En démissionnant mercredi, Pierre de Villiers, aussitôt remplacé par François Lecointre, a mis en évidence la contradiction entre un chef de l'État qui, depuis son investiture, vante l'importance qu'il accorde à l'armée et une réduction budgétaire où celle-ci est la plus grande perdante.
De quoi alimenter le soupçon d'un président qui ne tient pas ses promesses, cette accusation de "hollandisme" qu'Emmanuel Macron veut avant tout éviter, a confié un de ses proches à l'AFP.
C'est aussi un test direct pour son autorité et sa manière de gérer la contestation.
Le porte-parole du gouvernement Christophe Castaner a ainsi réaffirmé mercredi son rôle de "chef", et averti que tout désaccord impliquerait un départ, ministres compris.
"Quand il y a un désaccord, l'un s'en va et est remplacé. C'est la même chose avec un directeur d'administration centrale, un directeur de services pour un maire ou un ministre avec lequel le Premier ministre aurait un désaccord", a insisté Christophe Castaner, rappelant que 180 directeurs d'admnistration centrale sont eux aussi sur la sellette.
'Faire passer la pilule'
"Emmanuel Macron a décidé de passer en force auprès de l'armée qu'il a utilisée à fond pour sa communication: cela ne pouvait pas marcher", commente l'expert en communication politique Philippe Moreau-Chevrolet. "Pendant sa campagne il a fait des promesses généreuses mais met en place une politique d'austérité.
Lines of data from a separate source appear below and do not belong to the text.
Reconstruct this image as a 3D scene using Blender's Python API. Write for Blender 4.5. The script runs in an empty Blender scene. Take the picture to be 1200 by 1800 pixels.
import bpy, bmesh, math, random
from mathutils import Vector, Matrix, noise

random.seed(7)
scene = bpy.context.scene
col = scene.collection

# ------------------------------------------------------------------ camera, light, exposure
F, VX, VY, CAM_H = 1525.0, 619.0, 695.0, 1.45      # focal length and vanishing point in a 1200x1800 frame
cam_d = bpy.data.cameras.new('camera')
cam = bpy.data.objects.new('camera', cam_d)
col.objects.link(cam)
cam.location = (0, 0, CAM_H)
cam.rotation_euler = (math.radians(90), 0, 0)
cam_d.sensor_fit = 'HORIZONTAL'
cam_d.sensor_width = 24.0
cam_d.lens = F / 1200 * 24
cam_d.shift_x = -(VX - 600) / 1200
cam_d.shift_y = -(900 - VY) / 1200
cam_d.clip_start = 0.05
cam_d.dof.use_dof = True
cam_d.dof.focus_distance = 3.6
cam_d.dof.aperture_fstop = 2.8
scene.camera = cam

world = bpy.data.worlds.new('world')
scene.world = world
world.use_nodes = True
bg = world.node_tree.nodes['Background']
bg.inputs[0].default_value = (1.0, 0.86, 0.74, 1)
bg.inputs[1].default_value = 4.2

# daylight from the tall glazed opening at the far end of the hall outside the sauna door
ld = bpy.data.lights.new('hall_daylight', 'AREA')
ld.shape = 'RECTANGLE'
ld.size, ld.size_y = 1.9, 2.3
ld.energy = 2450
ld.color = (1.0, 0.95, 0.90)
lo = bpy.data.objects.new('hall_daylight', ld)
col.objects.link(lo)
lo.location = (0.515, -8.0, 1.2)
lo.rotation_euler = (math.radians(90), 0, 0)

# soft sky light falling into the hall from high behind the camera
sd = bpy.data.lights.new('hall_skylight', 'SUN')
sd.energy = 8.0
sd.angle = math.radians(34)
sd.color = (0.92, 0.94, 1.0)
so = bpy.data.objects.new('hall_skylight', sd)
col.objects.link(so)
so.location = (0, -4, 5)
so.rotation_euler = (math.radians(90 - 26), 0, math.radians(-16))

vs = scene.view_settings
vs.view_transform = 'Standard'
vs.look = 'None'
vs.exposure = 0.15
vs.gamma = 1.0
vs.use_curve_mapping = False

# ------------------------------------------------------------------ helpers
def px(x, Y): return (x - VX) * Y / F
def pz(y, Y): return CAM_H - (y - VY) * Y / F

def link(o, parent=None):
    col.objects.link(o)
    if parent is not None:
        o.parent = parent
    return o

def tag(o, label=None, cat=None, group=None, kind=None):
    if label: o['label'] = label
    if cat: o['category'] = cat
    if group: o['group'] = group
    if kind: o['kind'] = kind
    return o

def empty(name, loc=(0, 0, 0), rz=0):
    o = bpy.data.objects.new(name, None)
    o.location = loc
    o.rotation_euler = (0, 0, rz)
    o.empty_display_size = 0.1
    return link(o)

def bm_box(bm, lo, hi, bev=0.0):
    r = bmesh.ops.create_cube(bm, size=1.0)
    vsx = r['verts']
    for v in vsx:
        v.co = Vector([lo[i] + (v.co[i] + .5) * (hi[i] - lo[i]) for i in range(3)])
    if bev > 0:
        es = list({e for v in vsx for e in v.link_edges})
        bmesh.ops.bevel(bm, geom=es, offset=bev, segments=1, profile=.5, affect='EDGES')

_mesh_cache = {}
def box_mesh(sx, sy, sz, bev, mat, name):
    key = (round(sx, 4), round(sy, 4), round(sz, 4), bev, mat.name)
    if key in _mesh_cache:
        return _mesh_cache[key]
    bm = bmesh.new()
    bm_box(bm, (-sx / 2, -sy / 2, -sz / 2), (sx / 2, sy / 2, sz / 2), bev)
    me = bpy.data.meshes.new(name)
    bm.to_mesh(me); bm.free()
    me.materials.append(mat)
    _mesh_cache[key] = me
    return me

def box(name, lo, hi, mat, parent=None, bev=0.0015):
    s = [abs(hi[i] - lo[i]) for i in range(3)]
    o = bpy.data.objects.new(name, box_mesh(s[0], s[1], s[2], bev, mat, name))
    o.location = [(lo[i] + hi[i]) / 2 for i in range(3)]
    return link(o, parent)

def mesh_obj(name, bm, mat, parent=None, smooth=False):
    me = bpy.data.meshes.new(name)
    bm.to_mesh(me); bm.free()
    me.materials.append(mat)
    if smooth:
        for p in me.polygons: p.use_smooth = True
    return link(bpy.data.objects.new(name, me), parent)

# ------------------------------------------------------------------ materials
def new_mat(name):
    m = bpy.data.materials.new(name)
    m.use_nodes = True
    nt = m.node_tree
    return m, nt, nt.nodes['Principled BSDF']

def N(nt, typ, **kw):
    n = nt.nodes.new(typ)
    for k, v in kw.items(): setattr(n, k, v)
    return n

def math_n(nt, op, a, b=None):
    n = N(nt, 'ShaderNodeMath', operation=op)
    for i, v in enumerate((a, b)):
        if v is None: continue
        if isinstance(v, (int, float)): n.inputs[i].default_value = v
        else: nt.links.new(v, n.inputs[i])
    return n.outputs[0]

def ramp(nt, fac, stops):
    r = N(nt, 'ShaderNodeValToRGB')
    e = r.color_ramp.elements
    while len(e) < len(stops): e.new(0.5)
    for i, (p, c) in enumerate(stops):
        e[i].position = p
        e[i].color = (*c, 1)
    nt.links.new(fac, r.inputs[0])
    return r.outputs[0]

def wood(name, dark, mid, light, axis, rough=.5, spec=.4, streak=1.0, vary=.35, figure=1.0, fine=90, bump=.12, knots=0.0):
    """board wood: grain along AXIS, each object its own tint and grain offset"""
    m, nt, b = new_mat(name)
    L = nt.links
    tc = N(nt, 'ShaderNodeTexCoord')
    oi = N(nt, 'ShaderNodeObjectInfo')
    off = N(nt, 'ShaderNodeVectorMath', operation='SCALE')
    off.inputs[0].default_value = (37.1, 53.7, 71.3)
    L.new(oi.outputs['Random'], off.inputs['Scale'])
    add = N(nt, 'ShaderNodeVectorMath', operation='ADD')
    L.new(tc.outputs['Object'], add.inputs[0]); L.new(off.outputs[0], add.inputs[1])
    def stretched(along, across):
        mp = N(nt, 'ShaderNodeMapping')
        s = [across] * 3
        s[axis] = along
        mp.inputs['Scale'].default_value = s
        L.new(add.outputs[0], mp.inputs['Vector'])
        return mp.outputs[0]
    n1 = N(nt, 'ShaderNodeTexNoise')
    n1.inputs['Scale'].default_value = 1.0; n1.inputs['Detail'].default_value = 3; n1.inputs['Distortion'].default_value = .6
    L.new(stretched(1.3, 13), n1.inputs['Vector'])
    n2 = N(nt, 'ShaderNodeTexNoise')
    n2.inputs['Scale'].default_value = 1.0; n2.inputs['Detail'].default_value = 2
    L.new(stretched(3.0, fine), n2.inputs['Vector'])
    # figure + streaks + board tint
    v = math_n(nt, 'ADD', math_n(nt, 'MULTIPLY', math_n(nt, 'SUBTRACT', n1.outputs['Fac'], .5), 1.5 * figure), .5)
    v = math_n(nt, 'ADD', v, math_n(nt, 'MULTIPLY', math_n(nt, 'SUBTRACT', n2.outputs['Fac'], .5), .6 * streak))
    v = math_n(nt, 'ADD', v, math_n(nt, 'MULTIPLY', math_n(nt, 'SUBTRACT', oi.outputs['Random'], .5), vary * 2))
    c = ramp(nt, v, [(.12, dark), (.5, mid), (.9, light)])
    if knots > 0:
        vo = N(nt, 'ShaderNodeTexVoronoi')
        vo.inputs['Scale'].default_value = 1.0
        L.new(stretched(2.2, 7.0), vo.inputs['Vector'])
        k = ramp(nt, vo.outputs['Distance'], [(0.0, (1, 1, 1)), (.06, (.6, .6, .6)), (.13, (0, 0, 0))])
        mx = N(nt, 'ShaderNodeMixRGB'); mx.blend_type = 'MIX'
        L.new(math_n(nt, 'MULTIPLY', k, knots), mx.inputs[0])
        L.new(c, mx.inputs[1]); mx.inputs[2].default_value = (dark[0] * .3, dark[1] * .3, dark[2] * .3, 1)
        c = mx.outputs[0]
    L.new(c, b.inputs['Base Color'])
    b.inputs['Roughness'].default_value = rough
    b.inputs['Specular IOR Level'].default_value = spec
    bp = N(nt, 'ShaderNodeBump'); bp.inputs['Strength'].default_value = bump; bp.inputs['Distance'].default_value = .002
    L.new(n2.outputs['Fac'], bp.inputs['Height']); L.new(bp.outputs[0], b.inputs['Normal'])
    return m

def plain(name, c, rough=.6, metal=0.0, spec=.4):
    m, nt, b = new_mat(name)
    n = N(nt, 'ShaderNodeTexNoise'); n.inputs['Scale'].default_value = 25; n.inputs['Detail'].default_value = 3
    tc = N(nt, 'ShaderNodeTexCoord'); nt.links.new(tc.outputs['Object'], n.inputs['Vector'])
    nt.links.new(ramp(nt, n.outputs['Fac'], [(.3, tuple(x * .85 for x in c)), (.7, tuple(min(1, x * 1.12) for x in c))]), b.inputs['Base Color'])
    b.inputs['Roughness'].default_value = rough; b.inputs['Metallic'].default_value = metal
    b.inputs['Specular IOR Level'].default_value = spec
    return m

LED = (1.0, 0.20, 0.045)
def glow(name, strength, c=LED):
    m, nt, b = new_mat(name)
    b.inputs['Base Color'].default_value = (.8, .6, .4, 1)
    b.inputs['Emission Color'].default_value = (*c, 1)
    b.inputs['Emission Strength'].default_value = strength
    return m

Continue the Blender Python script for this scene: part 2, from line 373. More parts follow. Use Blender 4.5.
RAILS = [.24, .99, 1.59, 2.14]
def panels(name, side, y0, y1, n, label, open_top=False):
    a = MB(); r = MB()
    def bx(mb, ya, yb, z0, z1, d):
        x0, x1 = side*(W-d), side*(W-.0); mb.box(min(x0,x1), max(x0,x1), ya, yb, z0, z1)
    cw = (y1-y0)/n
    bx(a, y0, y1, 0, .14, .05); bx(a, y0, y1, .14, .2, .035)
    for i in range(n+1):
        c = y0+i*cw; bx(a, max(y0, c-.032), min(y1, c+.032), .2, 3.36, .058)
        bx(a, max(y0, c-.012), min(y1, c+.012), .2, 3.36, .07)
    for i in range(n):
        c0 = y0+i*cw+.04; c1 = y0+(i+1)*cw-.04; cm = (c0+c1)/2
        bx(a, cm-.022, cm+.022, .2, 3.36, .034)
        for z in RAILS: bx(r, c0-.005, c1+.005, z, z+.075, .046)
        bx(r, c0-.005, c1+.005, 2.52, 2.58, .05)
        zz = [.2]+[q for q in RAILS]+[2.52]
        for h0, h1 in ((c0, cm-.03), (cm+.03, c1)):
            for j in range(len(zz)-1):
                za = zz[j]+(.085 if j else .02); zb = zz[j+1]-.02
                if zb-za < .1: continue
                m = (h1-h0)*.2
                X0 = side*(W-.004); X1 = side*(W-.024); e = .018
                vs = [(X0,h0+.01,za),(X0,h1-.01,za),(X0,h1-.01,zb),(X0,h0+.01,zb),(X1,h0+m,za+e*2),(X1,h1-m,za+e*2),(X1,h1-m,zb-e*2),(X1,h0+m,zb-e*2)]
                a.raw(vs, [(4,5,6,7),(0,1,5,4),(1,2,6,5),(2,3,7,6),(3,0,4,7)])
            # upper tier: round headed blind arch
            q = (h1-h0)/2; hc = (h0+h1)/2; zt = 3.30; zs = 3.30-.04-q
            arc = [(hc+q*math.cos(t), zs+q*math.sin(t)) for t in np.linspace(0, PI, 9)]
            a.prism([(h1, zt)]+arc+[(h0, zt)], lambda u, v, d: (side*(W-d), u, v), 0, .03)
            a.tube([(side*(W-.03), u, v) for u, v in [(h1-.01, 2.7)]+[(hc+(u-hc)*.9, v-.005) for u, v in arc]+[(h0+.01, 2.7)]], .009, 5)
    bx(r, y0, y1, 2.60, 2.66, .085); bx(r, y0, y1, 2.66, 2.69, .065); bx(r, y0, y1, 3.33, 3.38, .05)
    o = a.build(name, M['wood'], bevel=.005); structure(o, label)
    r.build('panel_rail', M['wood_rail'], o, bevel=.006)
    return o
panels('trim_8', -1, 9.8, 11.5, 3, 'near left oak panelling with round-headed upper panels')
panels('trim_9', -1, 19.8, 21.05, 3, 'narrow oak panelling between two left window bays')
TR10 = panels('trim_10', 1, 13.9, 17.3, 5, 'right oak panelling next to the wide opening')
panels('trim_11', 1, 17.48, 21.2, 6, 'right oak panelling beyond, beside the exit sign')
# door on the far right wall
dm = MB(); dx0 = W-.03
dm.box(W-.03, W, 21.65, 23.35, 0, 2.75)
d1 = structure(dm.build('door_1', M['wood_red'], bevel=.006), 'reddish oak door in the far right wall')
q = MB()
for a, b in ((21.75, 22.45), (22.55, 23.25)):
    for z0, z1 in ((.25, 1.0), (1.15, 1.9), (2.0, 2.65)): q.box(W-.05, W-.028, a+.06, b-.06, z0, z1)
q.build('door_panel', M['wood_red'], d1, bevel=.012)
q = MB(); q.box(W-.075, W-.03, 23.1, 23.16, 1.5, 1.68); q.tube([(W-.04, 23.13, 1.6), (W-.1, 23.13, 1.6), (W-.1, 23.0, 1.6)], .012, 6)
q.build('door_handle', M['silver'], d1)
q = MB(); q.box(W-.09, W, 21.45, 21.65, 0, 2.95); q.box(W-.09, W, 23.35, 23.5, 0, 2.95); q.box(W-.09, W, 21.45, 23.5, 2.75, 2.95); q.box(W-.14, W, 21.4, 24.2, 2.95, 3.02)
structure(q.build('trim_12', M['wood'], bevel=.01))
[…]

Ce qui se passe avec l'armée préfigure ce qui risque de se passer dans d'autres secteurs", ajoute-t-il. "Savoir comment on fait passer la pilule est un défi pour tous les présidents."
C'est le dilemme que doit résoudre l'exécutif en démarrant ses réformes, qui commencent à susciter des remous jusqu'au sein de sa large majorité.
A commencer par les efforts d'économies demandées cette semaine aux collectivités locales, qui craignent que la suppression de la taxe d'habitation n'aboutisse à les priver de toute liberté d'action.
Les coupes budgétaires abruptement annoncées début juillet ont par ailleurs crispé plusieurs secteurs, en particulier l'enseignement supérieur, la justice ou encore l'Intérieur.
Et pour les économies massives annoncées pour 2018 (20 milliards environ), les priorités politiques "ne se traduiront pas forcément en priorités budgétaires" car "plutôt que dépenser plus, on peut réorienter", a souligné M. Castaner.
Emmanuel Macron a en revanche a réglé rapidement ces dernières semaines deux crises délicates.
La semaine dernière, devant les protestations des milieux d'affaires, l'Élysée est intervenu pour assurer que les baisses d'impôt, notamment de l'ISF et des charges patronales, commenceraient dès l'an prochain.
L'affaire des assistants parlementaires du Parlement européen, mettant en cause notamment le Modem, s'est terminée par le départ de son allié François Bayrou.
Éviter la fronde
Et les ordonnances sur la loi travail ont été votées sans remous à l'Assemblée jeudi.
Pour éviter tout risque de fronde, le président a d'ailleurs effectué mardi soir une visite surprise auprès des députés de sa majorité. "Il n'y a pas de caporalisme ici, il n'y a pas d'ordre jupitérien, comme diraient certains", a assuré le chef de l'État.
Il en a pourtant profité pour les inciter à "l'exigence" et à garder comme "boussole" ce "qu'attendent les gens" et "ce qui est bon pour le pays".
Une réponse aux rares élus REM qui ont émis publiquement quelques critiques comme Jean-Jacques Bridey, président de la commission de la Défense de l'Assemblée qui a "regretté" la coupe de 850 millions dans le budget de la Défense.
Emmanuel Macron doit aussi surveiller sa popularité, toujours élevée avec 66% de bonnes opinions en juillet mais en baisse de 3 points.
Cette crise a redonné du tonus à l'opposition. Les députés LR ont dénoncé "la dérive d'un pouvoir personnel" alors que la présidente du FN Marine Le Pen a pointé "les limites très inquiétantes de M. Macron".
A gauche, le leader de La France Insoumise (LFI) a dénoncé "une erreur absolument énorme" d'Emmanuel Macron.